In 2015, Deutsche Bank announced it will expand its footprint in Jacksonville by adding 350 jobs by 2018 and will lease more space at 5201 Gate Parkway to complement its existing footprint at 5022 Gate Parkway.

What are the factors that Deutsche Bank considered before deciding to move to Jacksonville?

The ease of travel to New York, relatively short commuting options to the office, mild weather during winters and the ability to tap into the talent pool at local universities are among many of the reasons why Deutsche Bank has chosen Jacksonville.

From a purely lifestyle perspective, how would you rate employees’ quality of life in Jacksonville?

Employees enjoy a better quality of life in Jacksonville versus some other cities where you experience long work commutes and harsh winter weather. The friendly environment, collaborative culture and opportunity to enjoy more outdoor activity time contribute to the better quality of life as well.

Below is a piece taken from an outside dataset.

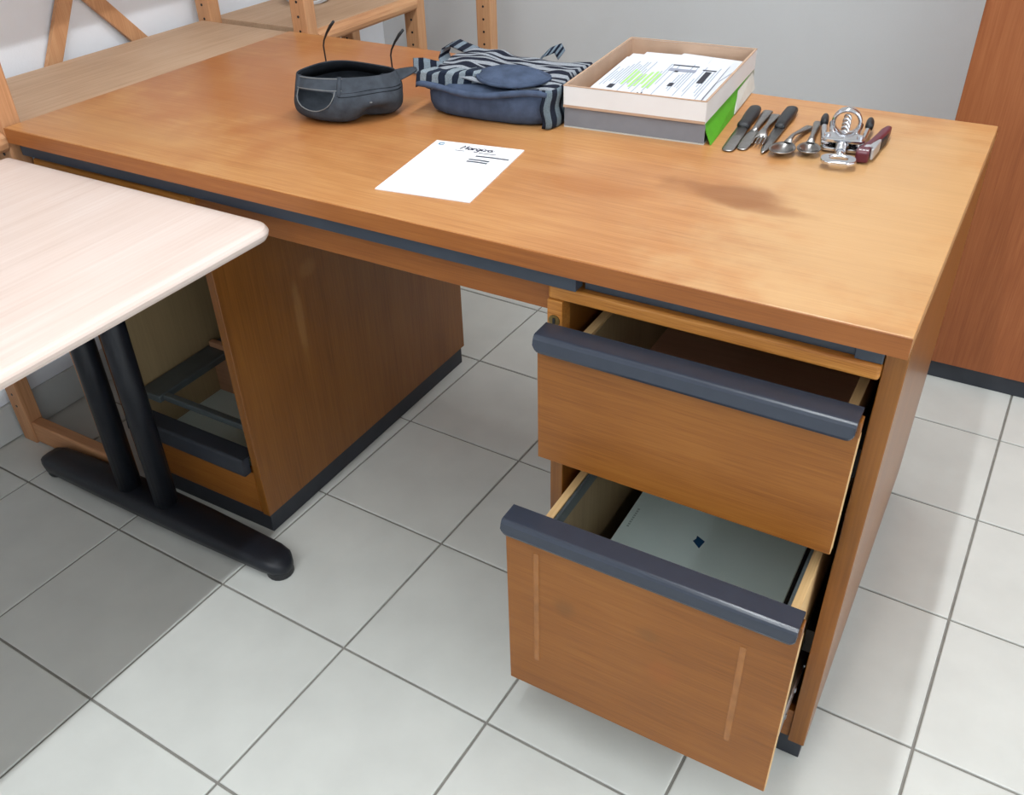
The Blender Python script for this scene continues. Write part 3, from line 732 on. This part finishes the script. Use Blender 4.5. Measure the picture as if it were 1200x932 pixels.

Is the office environment or overall culture noticeably different in Jacksonville compared to New York?

Due to the better quality of life in Jacksonville, the total number of employees and the sunnier weather, we have found it easier to build a sense of community, which is evidenced by the increase in philanthropic volunteerism among employees. In 2015 alone, Deutsche Bank employees contributed nearly 6,000 volunteer hours at local philanthropic events.